De klokken uit Rome zijn Electrabel gunstig gezind. In het mandje van het stroombedrijf ligt een paasei ter waarde van 1,57 miljard euro. En tot nader order snoept de fiscus niet mee van gekregen paaseieren. Die 1,57 miljard euro is een meerwaarde die Electrabel put uit het hoogspanningsnet. Dat net stond voor 1,69 miljard euro in de boeken van Electrabel, maar werd ter gelegenheid van de inbreng in Elia, de pas benoemde beheerder van het hoogspanningsnet, geherwaardeerd naar zijn economische waarde van 3,26 miljard euro. Electrabel realiseert de meerwaarde ook, grotendeels zelfs cash (zie blz. 28). Op dergelijke gerealiseerde herwaarderingsmeerwaarde van activa is in principe vennootschapsbelasting verschuldigd: 40% op 1,57 miljard, dat maakt 628 miljoen euro. De begrotingscontrole had op 5 minuten gefikst kunnen zijn.

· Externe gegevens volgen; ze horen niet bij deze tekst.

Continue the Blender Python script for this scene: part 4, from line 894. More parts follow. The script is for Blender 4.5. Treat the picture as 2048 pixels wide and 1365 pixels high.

Maar geen belasting hier, en er is geen speld te krijgen tussen de juridische onderbouw van de fiscale behandeling. De wet-Poncelet uit 1999, die de liberalisering regelt, lijkt wel door de juristen van Electrabel te zijn geschreven. Artikel 10 van de wet-Poncelet zegt: “De inbreng in de netbeheerder, in eigendom of genot, van infrastructuur en uitrusting die deel uitmaken van het transmissienet, wordt geacht een inbreng te zijn van een tak van werkzaamheid bedoeld in artikel 46, paragraaf 1, eerste lid 2°, van het Wetboek van de inkomstenbelasting 1992 (…)” Dat artikel 46 stipuleert dat stopzettingsmeerwaarden volledig maar tijdelijk worden vrijgesteld wanneer zij zijn verkregen ter gelegenheid van een of meer bedrijfstakken van werkzaamheid, tegen verkrijging van aandelen die het maatschappelijk kapitaal van die vennootschap vertegenwoordigen.”

Electrabel wordt vergoed in aandelen Elia, dat zit dus snor. Maar Electrabel realiseert de meerwaarde ook cash. Hoe is de fiscale behandeling daarvan? De wet-Poncelet speelt op veilig en artikel 10 stelt ook dat: “De meerwaarden verkregen of vastgesteld ter gelegenheid van die inbreng worden geacht niet te zijn verwezenlijkt.”

De constructie lijkt af te wijken van de economische realiteit met het doel belastingen te ontwijken. De fiscus valt daarover. Datzelfde artikel 10 zorgt voor dekking. “De inbreng in de netbeheerder (…) beantwoordt aan rechtmatige financiële of economische behoeften.” Bovendien participeren de gemeenten voor 30% in Elia. Electrabel brengt de tak van werkzaamheid dus niet in een vennootschap waarvan zij de enige aandeelhouder is. Dat komt handig uit om het simulatievermoeden te ondermijnen.

Het fiscale cadeau voor Electrabel maakt deel uit van een deal. Eén, Electrabel moet 30% van de rendabele activiteit die het netbeheer is verkopen aan de gemeenten. Onteigening is niet ver als dat niet tegen de economische waarde gaat. Twee, de Commissie voor de Regulering van de Elektriciteit en het Gas ( Creg) haalt een kwart van de tarieven, ter correctie van overdreven afschrijvingen in het verleden en het onnodig veel hanteren van duur eigen vermogen om het net te financieren. Elia wordt dus minder rendabel. Drie: Electrabel krijgt slechts zes van de twaalf zitjes in de raad van bestuur, maar heeft 70% van de aandelen. Wel moet de onafhankelijkheid van Elia nog op het terrein blijken. Electrabel recupereert in ruil de belastingvrije meerwaarde.

Maar daar zit de angel. De consument heeft recht op die meerwaarde, want de consument heeft er in het verleden Electrabel voor betaald in de vorm van te hoge transporttarieven. Die tarieven waren te hoog omdat het net te snel werd afgeschreven. De afschrijvingskosten werden doorgerekend aan de klant, die geen keuzevrijheid had. Of toch, het was betalen of geen stroom.